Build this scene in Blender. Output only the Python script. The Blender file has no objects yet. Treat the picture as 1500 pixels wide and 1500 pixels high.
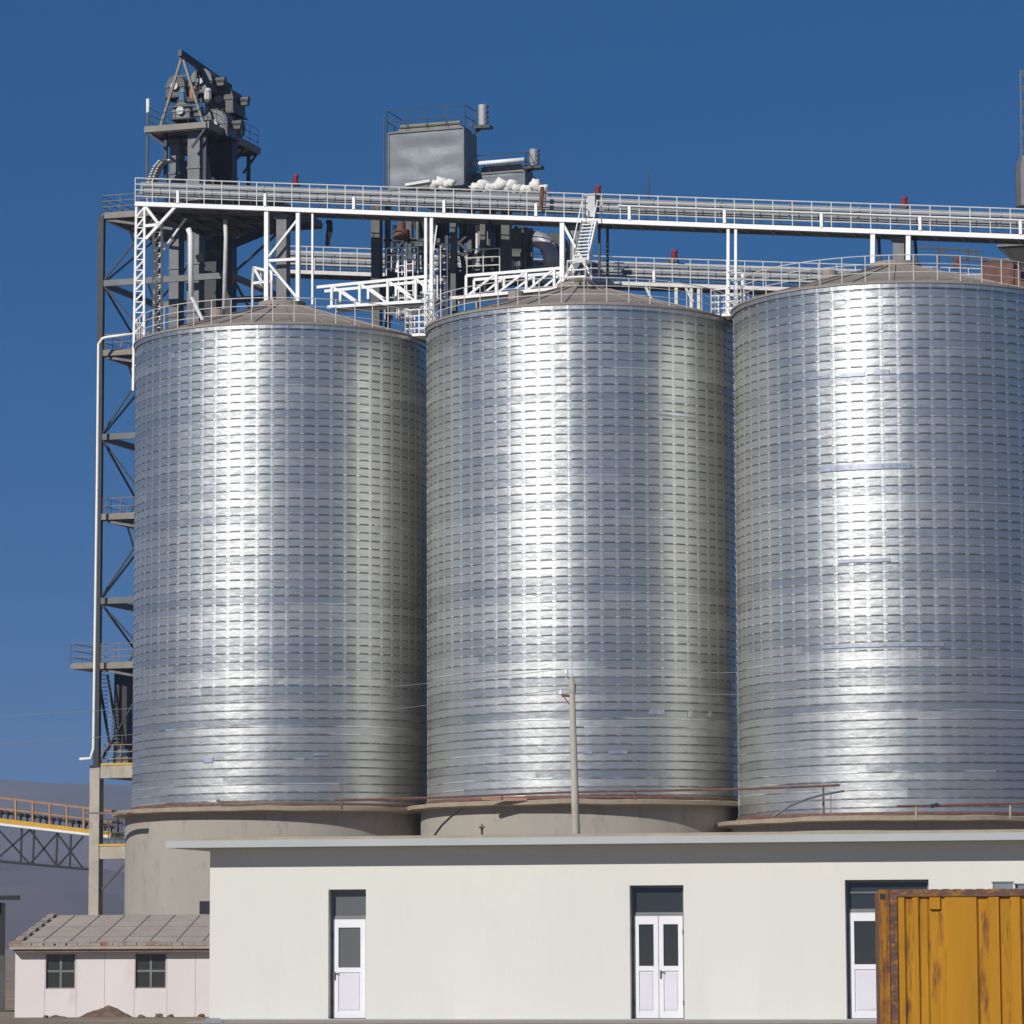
import bpy, math, random
from mathutils import Vector, Matrix, noise
random.seed(7)
R = math.radians
S = bpy.context.scene
C = S.collection
F = 5400.0
EYE = Vector((0, 0, 1.6))
PITCH = math.atan(630 / F); ROLL = 0.004
CM = Matrix.Rotation(math.pi/2 + PITCH, 3, 'X') @ Matrix.Rotation(-ROLL, 3, 'Z')
# ---------------------------------------------------------------- survey helpers (photo measurement -> metres)
def ray(px, py): return CM @ Vector(((px-750)/F, -(py-750)/F, -1.0))
def P(px, py, Y):
    d = ray(px, py); return EYE + d * (Y / d.y)
def PL(px, py, o, n):
    d = ray(px, py); return EYE + d * ((o-EYE).dot(n) / d.dot(n))
S1 = P(411, 1200, 168.3); S1.z = 0
S2 = P(856, 1200, 163.8); S2.z = 0
S3 = P(1325, 1200, 159.0); S3.z = 0
U = (S3 - S1).normalized(); V = Vector((-U.y, U.x, 0)); Z = Vector((0, 0, 1))
def Q(px, py, v=0.0): return PL(px, py, S1 + V*v, V)
# ---------------------------------------------------------------- mesh builder
class MB:
    def __init__(s): s.v = []; s.f = []; s.m = []
    def add(s, vs, fs, m=0):
        b = len(s.v); s.v += [Vector(x) for x in vs]
        for f in fs: s.f.append([b+i for i in f]); s.m.append(m)
        return s
    def obox(s, c, ax, ay, az, m=0):        # centre and three half-axis vectors
        c = Vector(c)
        vs = [c + ax*i + ay*j + az*k for k in (-1, 1) for j in (-1, 1) for i in (-1, 1)]
        return s.add(vs, [(0,2,3,1),(4,5,7,6),(0,1,5,4),(2,6,7,3),(0,4,6,2),(1,3,7,5)], m)
    def box(s, a, b, m=0):
        a = Vector(a); b = Vector(b); h = (b-a)/2
        return s.obox((a+b)/2, Vector((h.x,0,0)), Vector((0,h.y,0)), Vector((0,0,h.z)), m)
    def uvbox(s, o, u0, u1, v0, v1, z0, z1, m=0):   # box aligned with the silo row
        c = o + U*((u0+u1)/2) + V*((v0+v1)/2) + Z*((z0+z1)/2)
        return s.obox(c, U*((u1-u0)/2), V*((v1-v0)/2), Z*((z1-z0)/2), m)
    def bar(s, p, q, w, h=None, m=0, up=None):
        p = Vector(p); q = Vector(q); h = h or w; d = (q-p)
        if d.length < 1e-6: return s
        dn = d.normalized(); up = up or (Z if abs(dn.z) < .95 else V)
        a = dn.cross(up).normalized(); b = a.cross(dn).normalized()
        return s.obox((p+q)/2, d/2, a*(w/2), b*(h/2), m)
    def tube(s, pts, r, n=8, m=0, r2=None, cap=True):
        pts = [Vector(p) for p in pts]; k = len(pts); base = len(s.v); prev = None
        for i, p in enumerate(pts):
            d = (pts[min(i+1, k-1)] - pts[max(i-1, 0)]).normalized()
            if prev is None:
                a = d.cross(Z if abs(d.z) < .95 else V).normalized()
            else:
                a = (prev - d*prev.dot(d)).normalized()
            prev = a; b = d.cross(a)
            rr = r if r2 is None else r + (r2-r)*i/(k-1)
            for j in range(n):
                t = 2*math.pi*j/n; s.v.append(p + a*rr*math.cos(t) + b*rr*math.sin(t))
        for i in range(k-1):
            for j in range(n):
                j2 = (j+1) % n
                s.f.append([base+i*n+j, base+i*n+j2, base+(i+1)*n+j2, base+(i+1)*n+j]); s.m.append(m)
        if cap:
            s.f.append([base+j for j in range(n)][::-1]); s.m.append(m)
            s.f.append([base+(k-1)*n+j for j in range(n)]); s.m.append(m)
        return s
    def lathe(s, c, prof, n=64, m=0, a0=0, closed=False):
        c = Vector(c); base = len(s.v); k = len(prof)
        for i in range(n):
            t = a0 + 2*math.pi*i/n
            for r, z in prof: s.v.append(c + Vector((r*math.cos(t), r*math.sin(t), z)))
        for i in range(n):
            i2 = (i+1) % n
            for j in range(k if closed else k-1):
                j2 = (j+1) % k
                s.f.append([base+i*k+j, base+i2*k+j, base+i2*k+j2, base+i*k+j2]); s.m.append(m)
        return s
    def blob(s, c, rx, ry, rz, seed=0, amp=.25, n=10, k=7, flat=None, m=0):
        c = Vector(c); base = len(s.v)
        for i in range(1, k):
            ph = math.pi*i/k
            for j in range(n):
                t = 2*math.pi*j/n
                d = Vector((math.sin(ph)*math.cos(t), math.sin(ph)*math.sin(t), math.cos(ph)))
                e = 1 + amp*noise.noise(d*1.9 + Vector((seed*7.3, seed, 0)))*2
                p = Vector((d.x*rx*e, d.y*ry*e, d.z*rz*e))
                if flat is not None: p.z = max(p.z, flat)
                s.v.append(c + p)
        s.v.append(c + Z*rz); s.v.append(c - Z*(rz if flat is None else -flat))
        T = base+(k-1)*n
        for i in range(k-2):
            for j in range(n):
                j2 = (j+1) % n
                s.f.append([base+i*n+j, base+(i+1)*n+j, base+(i+1)*n+j2, base+i*n+j2]); s.m.append(m)
        for j in range(n):
            j2 = (j+1) % n
            s.f.append([T, base+j, base+j2]); s.m.append(m)
            s.f.append([T+1, base+(k-2)*n+j2, base+(k-2)*n+j]); s.m.append(m)
        return s
LOC = {}
def empty(name, label, cat, loc=(0,0,0), group=None, kind=None):
    o = bpy.data.objects.new(name, None); C.objects.link(o); o.location = loc; o.empty_display_size = .3
    LOC[o.name] = Vector(loc); tag(o, label, cat, group, kind); return o
def tag(o, label=None, cat=None, group=None, kind=None):
    if label: o['label'] = label
    if cat: o['category'] = cat
    if group: o['group'] = group
    if kind: o['kind'] = kind
    return o
def part(name, mb, mats, parent=None, loc=None, smooth=False):
    L = LOC[parent.name] if parent else (Vector(loc) if loc is not None else Vector((0,0,0)))
    me = bpy.data.meshes.new(name); me.from_pydata([tuple(p-L) for p in mb.v], [], mb.f)
    if not isinstance(mats, (list, tuple)): mats = [mats]
    for m_ in mats: me.materials.append(m_)
    me.polygons.foreach_set('material_index', mb.m)
    if smooth: me.polygons.foreach_set('use_smooth', [True]*len(mb.f))
    me.update()
    o = bpy.data.objects.new(name, me); C.objects.link(o)
    if parent: o.parent = parent
    else: o.location = L
    LOC[o.name] = L; return o
def repeat(name, me_obj_builder, places, mats, parent):   # many equal sub-parts sharing one mesh
    first = None
    for p in places:
        if first is None:
            mb = me_obj_builder(); me = bpy.data.meshes.new(name)
            me.from_pydata([tuple(q) for q in mb.v], [], mb.f); me.materials.append(mats)
            first = me
        o = bpy.data.objects.new(name, first); C.objects.link(o); o.parent = parent
        o.location = Vector(p) - LOC[parent.name]
        LOC[o.name] = LOC[parent.name]
def solo(name, mb, mats, label, cat, loc=None, group=None, smooth=False):
    if loc is None:
        loc = sum(mb.v, Vector()) / len(mb.v); loc.z = min(p.z for p in mb.v)
    o = part(name, mb, mats, None, loc, smooth); tag(o, label, cat, group); return o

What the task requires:
Return each line exactly as written. Any picture gets left out.

Expected answer:
Build this scene in Blender. Output only the Python script. The Blender file has no objects yet. Treat the picture as 1500 pixels wide and 1500 pixels high.
import bpy, math, random
from mathutils import Vector, Matrix, noise
random.seed(7)
R = math.radians
S = bpy.context.scene
C = S.collection
F = 5400.0
EYE = Vector((0, 0, 1.6))
PITCH = math.atan(630 / F); ROLL = 0.004
CM = Matrix.Rotation(math.pi/2 + PITCH, 3, 'X') @ Matrix.Rotation(-ROLL, 3, 'Z')
# ---------------------------------------------------------------- survey helpers (photo measurement -> metres)
def ray(px, py): return CM @ Vector(((px-750)/F, -(py-750)/F, -1.0))
def P(px, py, Y):
    d = ray(px, py); return EYE + d * (Y / d.y)
def PL(px, py, o, n):
    d = ray(px, py); return EYE + d * ((o-EYE).dot(n) / d.dot(n))
S1 = P(411, 1200, 168.3); S1.z = 0
S2 = P(856, 1200, 163.8); S2.z = 0
S3 = P(1325, 1200, 159.0); S3.z = 0
U = (S3 - S1).normalized(); V = Vector((-U.y, U.x, 0)); Z = Vector((0, 0, 1))
def Q(px, py, v=0.0): return PL(px, py, S1 + V*v, V)
# ---------------------------------------------------------------- mesh builder
class MB:
    def __init__(s): s.v = []; s.f = []; s.m = []
    def add(s, vs, fs, m=0):
        b = len(s.v); s.v += [Vector(x) for x in vs]
        for f in fs: s.f.append([b+i for i in f]); s.m.append(m)
        return s
    def obox(s, c, ax, ay, az, m=0):        # centre and three half-axis vectors
        c = Vector(c)
        vs = [c + ax*i + ay*j + az*k for k in (-1, 1) for j in (-1, 1) for i in (-1, 1)]
        return s.add(vs, [(0,2,3,1),(4,5,7,6),(0,1,5,4),(2,6,7,3),(0,4,6,2),(1,3,7,5)], m)
    def box(s, a, b, m=0):
        a = Vector(a); b = Vector(b); h = (b-a)/2
        return s.obox((a+b)/2, Vector((h.x,0,0)), Vector((0,h.y,0)), Vector((0,0,h.z)), m)
    def uvbox(s, o, u0, u1, v0, v1, z0, z1, m=0):   # box aligned with the silo row
        c = o + U*((u0+u1)/2) + V*((v0+v1)/2) + Z*((z0+z1)/2)
        return s.obox(c, U*((u1-u0)/2), V*((v1-v0)/2), Z*((z1-z0)/2), m)
    def bar(s, p, q, w, h=None, m=0, up=None):
        p = Vector(p); q = Vector(q); h = h or w; d = (q-p)
        if d.length < 1e-6: return s
        dn = d.normalized(); up = up or (Z if abs(dn.z) < .95 else V)
        a = dn.cross(up).normalized(); b = a.cross(dn).normalized()
        return s.obox((p+q)/2, d/2, a*(w/2), b*(h/2), m)
    def tube(s, pts, r, n=8, m=0, r2=None, cap=True):
        pts = [Vector(p) for p in pts]; k = len(pts); base = len(s.v); prev = None
        for i, p in enumerate(pts):
            d = (pts[min(i+1, k-1)] - pts[max(i-1, 0)]).normalized()
            if prev is None:
                a = d.cross(Z if abs(d.z) < .95 else V).normalized()
            else:
                a = (prev - d*prev.dot(d)).normalized()
            prev = a; b = d.cross(a)
            rr = r if r2 is None else r + (r2-r)*i/(k-1)
            for j in range(n):
                t = 2*math.pi*j/n; s.v.append(p + a*rr*math.cos(t) + b*rr*math.sin(t))
        for i in range(k-1):
            for j in range(n):
                j2 = (j+1) % n
                s.f.append([base+i*n+j, base+i*n+j2, base+(i+1)*n+j2, base+(i+1)*n+j]); s.m.append(m)
        if cap:
            s.f.append([base+j for j in range(n)][::-1]); s.m.append(m)
            s.f.append([base+(k-1)*n+j for j in range(n)]); s.m.append(m)
        return s
    def lathe(s, c, prof, n=64, m=0, a0=0, closed=False):
        c = Vector(c); base = len(s.v); k = len(prof)
        for i in range(n):
            t = a0 + 2*math.pi*i/n
            for r, z in prof: s.v.append(c + Vector((r*math.cos(t), r*math.sin(t), z)))
        for i in range(n):
            i2 = (i+1) % n
            for j in range(k if closed else k-1):
                j2 = (j+1) % k
                s.f.append([base+i*k+j, base+i2*k+j, base+i2*k+j2, base+i*k+j2]); s.m.append(m)
        return s
    def blob(s, c, rx, ry, rz, seed=0, amp=.25, n=10, k=7, flat=None, m=0):
        c = Vector(c); base = len(s.v)
        for i in range(1, k):
            ph = math.pi*i/k
            for j in range(n):
                t = 2*math.pi*j/n
                d = Vector((math.sin(ph)*math.cos(t), math.sin(ph)*math.sin(t), math.cos(ph)))
                e = 1 + amp*noise.noise(d*1.9 + Vector((seed*7.3, seed, 0)))*2
                p = Vector((d.x*rx*e, d.y*ry*e, d.z*rz*e))
                if flat is not None: p.z = max(p.z, flat)
                s.v.append(c + p)
        s.v.append(c + Z*rz); s.v.append(c - Z*(rz if flat is None else -flat))
        T = base+(k-1)*n
        for i in range(k-2):
            for j in range(n):
                j2 = (j+1) % n
                s.f.append([base+i*n+j, base+(i+1)*n+j, base+(i+1)*n+j2, base+i*n+j2]); s.m.append(m)
        for j in range(n):
            j2 = (j+1) % n
            s.f.append([T, base+j, base+j2]); s.m.append(m)
            s.f.append([T+1, base+(k-2)*n+j2, base+(k-2)*n+j]); s.m.append(m)
        return s
LOC = {}
def empty(name, label, cat, loc=(0,0,0), group=None, kind=None):
    o = bpy.data.objects.new(name, None); C.objects.link(o); o.location = loc; o.empty_display_size = .3
    LOC[o.name] = Vector(loc); tag(o, label, cat, group, kind); return o
def tag(o, label=None, cat=None, group=None, kind=None):
    if label: o['label'] = label
    if cat: o['category'] = cat
    if group: o['group'] = group
    if kind: o['kind'] = kind
    return o
def part(name, mb, mats, parent=None, loc=None, smooth=False):
    L = LOC[parent.name] if parent else (Vector(loc) if loc is not None else Vector((0,0,0)))
    me = bpy.data.meshes.new(name); me.from_pydata([tuple(p-L) for p in mb.v], [], mb.f)
    if not isinstance(mats, (list, tuple)): mats = [mats]
    for m_ in mats: me.materials.append(m_)
    me.polygons.foreach_set('material_index', mb.m)
    if smooth: me.polygons.foreach_set('use_smooth', [True]*len(mb.f))
    me.update()
    o = bpy.data.objects.new(name, me); C.objects.link(o)
    if parent: o.parent = parent
    else: o.location = L
    LOC[o.name] = L; return o
def repeat(name, me_obj_builder, places, mats, parent):   # many equal sub-parts sharing one mesh
    first = None
    for p in places:
        if first is None:
            mb = me_obj_builder(); me = bpy.data.meshes.new(name)
            me.from_pydata([tuple(q) for q in mb.v], [], mb.f); me.materials.append(mats)
            first = me
        o = bpy.data.objects.new(name, first); C.objects.link(o); o.parent = parent
        o.location = Vector(p) - LOC[parent.name]
        LOC[o.name] = LOC[parent.name]
def solo(name, mb, mats, label, cat, loc=None, group=None, smooth=False):
    if loc is None:
        loc = sum(mb.v, Vector()) / len(mb.v); loc.z = min(p.z for p in mb.v)
    o = part(name, mb, mats, None, loc, smooth); tag(o, label, cat, group); return o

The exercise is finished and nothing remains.